▶ **TASK GOAL**
In the listing below, locate the lines that hold the string "scene". Copy those lines.

▶ **RECORDED INFORMATION**
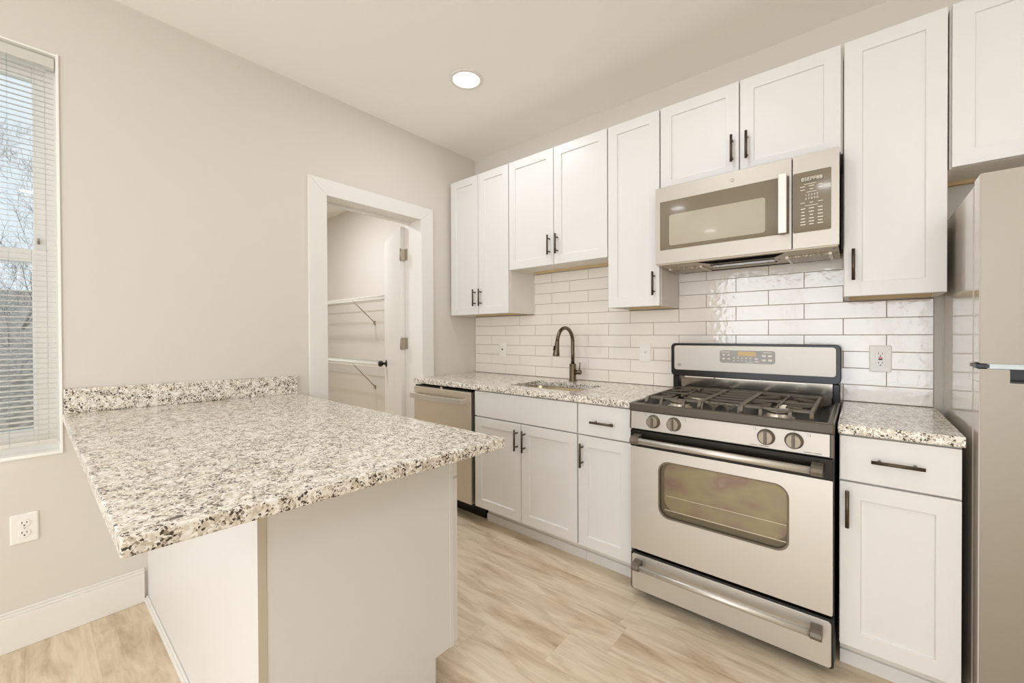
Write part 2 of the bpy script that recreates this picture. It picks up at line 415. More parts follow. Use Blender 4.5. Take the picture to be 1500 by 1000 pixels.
for i in range(5):
    for k in range(7):
        pan = i in (1, 3) and k in (1, 3, 5)
        if pan:
            mb.box(xs[i], xs[i + 1], -.0085, .0085, zs[k], zs[k + 1]); leaf_panel(mb, xs[i], xs[i + 1], zs[k], zs[k + 1])
        else: mb.box(xs[i], xs[i + 1], -.0175, .0175, zs[k], zs[k + 1])
mb.xform(DM); obj('door_leaf', mb, 'trim', D)
for z in (1.87, 1.17):
    mb = MB(); mb.box(-.016, -.0005, -.014, .018, z - .044, z + .044); mb.cyl((-.008, .02, z - .047), (-.008, .02, z + .047), .0065, 12)
    mb.xform(DM); mb.box(-.199, -.165, y1 - .0015, y1 + .0005 + .004, z - .044, z + .044)
    obj('hinge', mb, 'hinge', D)
mb = MB()
mb.lathe((LW - .07, .0175, .975), [(.033, 0), (.033, .006), (.012, .010), (.011, .03), (.022, .036), (.029, .05), (.027, .064), (.014, .072)], 'y')
mb.xform(DM); obj('knob', mb, 'black', D)
mb = MB()
mb.lathe((LW - .07, -.0175, .975), [(.033, 0), (.033, -.006), (.012, -.010), (.011, -.03), (.022, -.036), (.029, -.05), (.027, -.064), (.014, -.072)], 'y')
mb.xform(DM); obj('knob', mb, 'black', D)

# window 1
W1 = struct(thing('window_1', 'white vinyl sash window with mini blind', 'window', (-.1, -2.93, WZ0)))
mb = MB()
t = .006
mb.box(-.199, .003, WY0 + .0003, WY0 + t, WZ0 + .0003, WZ1 - .0003); mb.box(-.199, .003, WY1 - t, WY1 - .0003, WZ0 + .0003, WZ1 - .0003)
mb.box(-.199, .003, WY0 + t, WY1 - t, WZ0 + .0003, WZ0 + t); mb.box(-.199, .003, WY0 + t, WY1 - t, WZ1 - t, WZ1 - .0003)
mb.box(.0032, .0052, WY1 - .004, WY1 + .002, WZ0 - .006, WZ1 + .002); mb.box(.0032, .0052, WY0, WY1 - .0042, WZ0 - .006, WZ0 + .002)
obj('window_liner', mb, 'white_vinyl', W1)
def sash(name, x0, x1, ya_, yb_, z0, z1, wd, wb, wt):
    mb = MB(); mb.box(x0, x1, ya_, ya_ + wd, z0, z1); mb.box(x0, x1, yb_ - wd, yb_, z0, z1); mb.box(x0, x1, ya_ + wd, yb_ - wd, z0, z0 + wb); mb.box(x0, x1, ya_ + wd, yb_ - wd, z1 - wt, z1)
    s = obj(name, mb, 'white_vinyl', W1, .003)
    B('glass_pane', ((x0 + x1) / 2 - .003, (x0 + x1) / 2 + .003, ya_ + wd - .004, yb_ - wd + .004, z0 + wb - .004, z1 - wt + .004), 'glass', s)
mb = MB(); f = .028
mb.box(-.17, -.07, WY0 + t, WY0 + t + f, WZ0 + t, WZ1 - t); mb.box(-.17, -.07, WY1 - t - f, WY1 - t, WZ0 + t, WZ1 - t)
mb.box(-.17, -.07, WY0 + t + f, WY1 - t - f, WZ1 - t - f, WZ1 - t); mb.box(-.17, -.07, WY0 + t + f, WY1 - t - f, WZ0 + t, WZ0 + t + f)
obj('window_frame', mb, 'white_vinyl', W1)
sash('upper_sash', -.155, -.125, WY0 + .034, WY1 - .034, 1.55, 2.373, .036, .04, .05)
sash('lower_sash', -.115, -.085, WY0 + .034, WY1 - .034, .791, 1.60, .042, .06, .05)
mb = MB(); mb.box(-.084, -.07, -2.97, -2.91, 1.602, 1.615); obj('sash_lock', mb, 'alu', W1)
mb = MB(); mb.box(-.119, -.116, WY1 - .06, WY1 - .052, 1.63, 1.655); obj('tilt_latch', mb, 'knob', W1)
# blind
BL = thing('window_blind', 'white mini blind hanging in the window with slats open', 'blind', (-.03, -2.93, .797))
YB0, YB1 = WY0 + t + .004, WY1 - t - .004
B('headrail', (-.048, -.008, YB0, YB1, 2.352, 2.392), 'slat', BL, .002)
mb = MB(); z = .83
while z < 2.345:
    n = 4; ys = (YB0 + .002, YB1 - .002); tl = math.radians(-9)
    rings = []
    for yy in ys:
        up = []; dn = []
        for k in range(n + 1):
            u = (k / n - .5) * .025; h = .0016 * (1 - (2 * k / n - 1) ** 2)
            cx, cz = u * math.cos(tl) - h * math.sin(tl), u * math.sin(tl) + h * math.cos(tl)
            up.append((-.028 + cx, yy, z + cz)); dn.append((-.028 + cx, yy, z + cz - .0004))
        rings.append(up + dn[::-1])
    mb.rings(rings, False); z += .0212
obj('slats', mb, 'slat', BL)
B('bottom_rail', (-.041, -.015, YB0 + .002, YB1 - .002, .797, .812), 'slat', BL, .002)
for yy in (-2.505, -2.93, -3.35):
    mb = MB()
    for xx in (-.0415, -.0145): mb.tube([(xx, yy, .8), (xx, yy, 2.36)], .0006, 5)
    obj('ladder_cord', mb, 'slat', BL)
mb = MB(); mb.tube([(-.006, -2.575, 2.355), (-.005, -2.577, 1.6), (-.006, -2.58, .80)], .002, 6); obj('tilt_wand', mb, 'glass', BL)

# ------------------------------------------------------------------ outside the window
struct(B('ground', (-40, -3.9, -30, 25, -.6, -.4), 'bank'), 'winter ground outside', 'ground')
mb = MB(); mb.hexa([(-26, -25, -.4), (-9, -25, -.4), (-9, 20, -.4), (-26, 20, -.4), (-26, -25, 3.0), (-22, -25, 3.0), (-22, 20, 3.0), (-26, 20, 3.0)])
struct(obj('hill', mb, 'bank'), 'brushy bank seen through the lower sash', 'bank')
def tree(loc, h, seed, label):
    r = random.Random(seed); mb = MB()
    def br(p, d, ln, rad, lv):
        pts = [p]; q = p.copy(); dd = d.copy()
        for k in range(3):
            dd = (dd + Vector((r.uniform(-.18, .18), r.uniform(-.18, .18), r.uniform(-.05, .12)))).normalized(); q = q + dd * ln / 3; pts.append(q.copy())
        mb.tube(pts, [rad * (1 - .2 * k) for k in range(4)], 5 if lv < 2 else 3)
        if lv < 6:
            for k in range(5 if lv < 2 else 3):
                s = r.choice(pts[1:]); nd_ = (dd + Vector((r.uniform(-.9, .9), r.uniform(-.9, .9), r.uniform(-.2, .6)))).normalized()
                br(s.copy(), nd_, ln * r.uniform(.55, .75), max(rad * .5, .0035), lv + 1)
    br(Vector(loc), Vector((0, 0, 1)), h, .055, 0)
    tag(obj('bare_tree', mb, 'bark'), label, 'tree', 'bare trees outside the window')
tree((-12.0, -2.65, -.4), 2.7, 3, 'bare leafless tree in front of the bank outside the window')
tree((-23, -4.4, 3.0), 2.6, 8, 'bare tree growing on top of the bank outside the window')

# ------------------------------------------------------------------ backsplash tile
TX1 = 2.800
mb = MB()
mb.box(.001, TX1, -.004, -.0005, .914, 1.39, 1); mb.box(.64, 1.42, -.004, -.0005, 1.39, 1.69, 1); mb.box(1.72, 2.505, -.004, -.0005, 1.39, 1.64, 1)
HP, LP, G = .0785, .307, .0022
for k in range(10):
    z0 = .9165 + HP * k; z1 = z0 + HP - G
    segs = [(.003, TX1)] if k < 6 else [(.645, 1.414), (1.729, 2.503)]
    if z1 > 1.66: segs = segs[:1]; z1 = min(z1, 1.69)
    off = 2.651 if k % 2 else 2.4975
    for a, b in segs:
        x = off - LP * 12
        while x < b:
            p, q = max(x, a), min(x + LP - G, b)
            if q - p > .006:
                y = -.0085; e = .0012; j = [rnd.uniform(-.0004, .0004) for _ in range(4)]
                B4 = [(p, -.003, z0), (q, -.003, z0), (q, -.003, z1), (p, -.003, z1)]
                m4 = [(p, y + e, z0), (q, y + e, z0), (q, y + e, z1), (p, y + e, z1)]
                f4 = [(p + e, y + j[0], z0 + e), (q - e, y + j[1], z0 + e), (q - e, y + j[2], z1 - e), (p + e, y + j[3], z1 - e)]
                mb.rings([B4, m4, f4], False)
            x += LP
tag(obj('tile_backsplash', mb, ['tile', 'grout']), 'glossy off-white subway tile with grey grout on the back wall', 'backsplash', kind='structure')

# ------------------------------------------------------------------ cabinets
def shaker(name, x0, x1, z0, z1, yf, parent, sg=-1, rail=.057, th=.02, rec=.008):
    """yf = the visible front; sg = -1 faces -y, +1 faces +y"""
    mb = MB(); yb = yf - sg * th; yr = yf - sg * rec
    def lp(a, y): return [(x0 + a, y, z0 + a), (x1 - a, y, z0 + a), (x1 - a, y, z1 - a), (x0 + a, y, z1 - a)]
    mb.rings([lp(0, yb), lp(0, yf), lp(rail, yf), lp(rail + .0015, yr)], False)
    return obj(name, mb, 'cab', parent, .0012, 2)
def slab(name, x0, x1, z0, z1, yf, parent, th=.02):
    return B(name, (x0, x1, yf, yf + th, z0, z1), 'cab', parent, .0015)
def pull(parent, x, z, ln, yf, vert=True, name='handle'):
    mb = MB(); o = .032; h = ln / 2; c = .038 if ln < .14 else .045
    if vert:
        mb.cyl((x, yf - o, z - h), (x, yf - o, z + h), .006, 14)
        for s in (-1, 1): mb.cyl((x, yf, z + s * (h - .022)), (x, yf - o, z + s * (h - .022)), .0045, 10)
    else:
        mb.cyl((x - h, yf - o, z), (x + h, yf - o, z), .006, 14)
        for s in (-1, 1): mb.cyl((x + s * (h - .022), yf, z), (x + s * (h - .022), yf - o, z), .0045, 10)
    return obj(name, mb, 'bronze', parent)
UT, UD = 2.4534, .312
def upper(name, x0, x1, z0, label, doors, hz, rail_gap=.0, z1=UT):
    """doors: list of (x0, x1, handle side)"""
    r = thing(name, label, 'cabinet', ((x0 + x1) / 2, -UD / 2, z0), 'white wall cabinets over the counter')
    mb = MB(); yb = -.001; yf = -UD + .022; s = .016
    mb.box(x0, x0 + s, yf, yb, z0, z1); mb.box(x1 - s, x1, yf, yb, z0, z1); mb.box(x0 + s, x1 - s, yf, yb, z1 - s, z1)
    mb.box(x0 + s, x1 - s, yf + .02, yb, z0 + .016, z0 + .03); mb.box(x0 + s, x1 - s, yb - .008, yb, z0 + .03, z1 - s)
    mb.box(x0 + s, x1 - s, yf, yf + .02, z0, z0 + .04); mb.box(x0 + s, x1 - s, yf, yf + .02, z1 - .05, z1 - s)
    if len(doors) == 2: c_ = (doors[0][1] + doors[1][0]) / 2; mb.box(c_ - .02, c_ + .02, yf - .0005, yf + .02, z0 + .04, z1 - .05)
    obj('cabinet_box', mb, 'cabin', r)
    mb = MB(); mb.box(x0 + s, x1 - s, -.034, -.010, z0 + .001, z0 + .016); obj('hanging_rail', mb, 'rawwood', r)
    for a, b, side in doors:
        d = shaker('door', a, b, z0 - .0, z1 - .001, -UD, r)
        if side: pull(d, (b - .027 if side > 0 else a + .030), z0 + hz, .128, -UD)
    return r
upper('wall_cabinet', .022, .648, 1.392, 'white two-door wall cabinet in the corner, leftmost over the dishwasher', [(.035, .339, 1), (.344, .644, -1)], .125)
upper('wall_cabinet', .650, 1.418, 1.694, 'short white two-door wall cabinet above the sink', [(.652, 1.031, 1), (1.036, 1.415, -1)], .126)
upper('wall_cabinet', 1.420, 1.728, 1.392, 'tall narrow white wall cabinet just left of the microwave', [(1.422, 1.725, 1)], .120)
upper('wall_cabinet', 1.730, 2.500, 2.000, 'white two-door wall cabinet directly above the microwave', [(1.733, 2.110, 1), (2.116, 2.494, -1)], .128)
upper('wall_cabinet', 2.503, 2.808, 1.392, 'tall single-door white wall cabinet between microwave and refrigerator', [(2.506, 2.805, -1)], .128)
upper('wall_cabinet', 2.812, 3.720, 1.852, 'white wall cabinet above the refrigerator', [(2.817, 3.262, 0), (3.268, 3.717, 0)], .12)

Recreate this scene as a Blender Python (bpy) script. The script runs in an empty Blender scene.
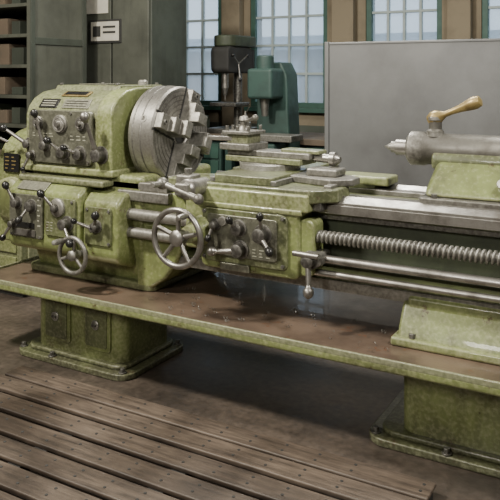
import bpy, bmesh, math, random
from mathutils import Vector, Matrix
random.seed(4)
D=bpy.data; SC=bpy.context.scene
COL=SC.collection
# ---------------------------------------------------------------- materials
def newmat(n):
    m=D.materials.new(n); m.use_nodes=True
    nt=m.node_tree; b=nt.nodes['Principled BSDF']; return m,nt,b
def painted(name,col,dirt,rough=.45,metal=0.0,scale=6,wear=None,wearamt=.5,dirtamt=.5,bump=.15,fine=60,coat=0.0,chips=None,chipamt=.8,streak=0,low=None,blotch=None):
    m,nt,b=newmat(name); N=nt.nodes; L=nt.links
    tc=N.new('ShaderNodeTexCoord')
    def noise(s,d,r,vec=None):
        n=N.new('ShaderNodeTexNoise'); n.inputs['Scale'].default_value=s; n.inputs['Detail'].default_value=d; n.inputs['Roughness'].default_value=r
        L.new(vec or tc.outputs['Object'],n.inputs['Vector']); return n
    def ramp(src,a,bb,amt):
        r=N.new('ShaderNodeValToRGB'); r.color_ramp.elements[0].position=a; r.color_ramp.elements[1].position=bb; L.new(src,r.inputs['Fac'])
        k=N.new('ShaderNodeMath'); k.operation='MULTIPLY'; k.inputs[1].default_value=amt; L.new(r.outputs[0],k.inputs[0]); return k.outputs[0]
    def mix(src,col2,fac):
        x=N.new('ShaderNodeMix'); x.data_type='RGBA'; x.inputs[7].default_value=(*col2,1); L.new(src,x.inputs[6]); L.new(fac,x.inputs[0]); return x.outputs[2]
    base=N.new('ShaderNodeRGB'); base.outputs[0].default_value=(*col,1)
    n1=noise(scale,7,.62)
    out=mix(base.outputs[0],dirt,ramp(n1.outputs['Fac'],.42,.72,dirtamt))
    n2=noise(fine,5,.5)
    if streak:
        mp=N.new('ShaderNodeMapping'); mp.inputs['Scale'].default_value=(11,11,1.6); L.new(tc.outputs['Object'],mp.inputs['Vector'])
        n4=noise(1.0,6,.6,mp.outputs[0])
        out=mix(out,[c*.8 for c in dirt],ramp(n4.outputs['Fac'],.52,.74,streak))
    if blotch:   # large greasy stains
        n5=noise(1.7,5,.55)
        out=mix(out,blotch,ramp(n5.outputs['Fac'],.50,.66,.65))
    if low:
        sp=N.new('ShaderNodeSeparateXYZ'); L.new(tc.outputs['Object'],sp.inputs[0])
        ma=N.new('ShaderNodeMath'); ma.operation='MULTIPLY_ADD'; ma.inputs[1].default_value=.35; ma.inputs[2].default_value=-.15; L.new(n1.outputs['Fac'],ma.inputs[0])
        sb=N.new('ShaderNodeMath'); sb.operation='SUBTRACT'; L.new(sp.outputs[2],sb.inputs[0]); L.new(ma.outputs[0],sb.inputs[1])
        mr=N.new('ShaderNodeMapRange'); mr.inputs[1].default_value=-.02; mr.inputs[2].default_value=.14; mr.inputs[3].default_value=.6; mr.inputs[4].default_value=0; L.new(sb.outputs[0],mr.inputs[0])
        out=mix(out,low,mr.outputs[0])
    if chips:
        n3=noise(scale*3.2,8,.75)
        out=mix(out,chips,ramp(n3.outputs['Fac'],.61,.635,chipamt))
    if wear:
        g=N.new('ShaderNodeNewGeometry')
        ad=N.new('ShaderNodeMath'); ad.operation='MULTIPLY_ADD'; ad.inputs[1].default_value=.12; ad.inputs[2].default_value=-.06
        L.new(n2.outputs['Fac'],ad.inputs[0])
        a2=N.new('ShaderNodeMath'); a2.operation='ADD'; L.new(g.outputs['Pointiness'],a2.inputs[0]); L.new(ad.outputs[0],a2.inputs[1])
        out=mix(out,wear,ramp(a2.outputs[0],.53,.60,wearamt))
    L.new(out,b.inputs['Base Color'])
    rr=N.new('ShaderNodeMapRange'); rr.inputs[3].default_value=max(.05,rough-.14); rr.inputs[4].default_value=min(1,rough+.25)
    L.new(n1.outputs['Fac'],rr.inputs[0]); L.new(rr.outputs[0],b.inputs['Roughness'])
    b.inputs['Metallic'].default_value=metal
    if coat: b.inputs['Coat Weight'].default_value=coat
    if bump:
        bp=N.new('ShaderNodeBump'); bp.inputs['Strength'].default_value=bump; bp.inputs['Distance'].default_value=.004
        L.new(n2.outputs['Fac'],bp.inputs['Height']); L.new(bp.outputs[0],b.inputs['Normal'])
    return m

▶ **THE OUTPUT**
Recreate this scene as a Blender Python (bpy) script. The script runs in an empty Blender scene.
D=bpy.data; SC=bpy.context.scene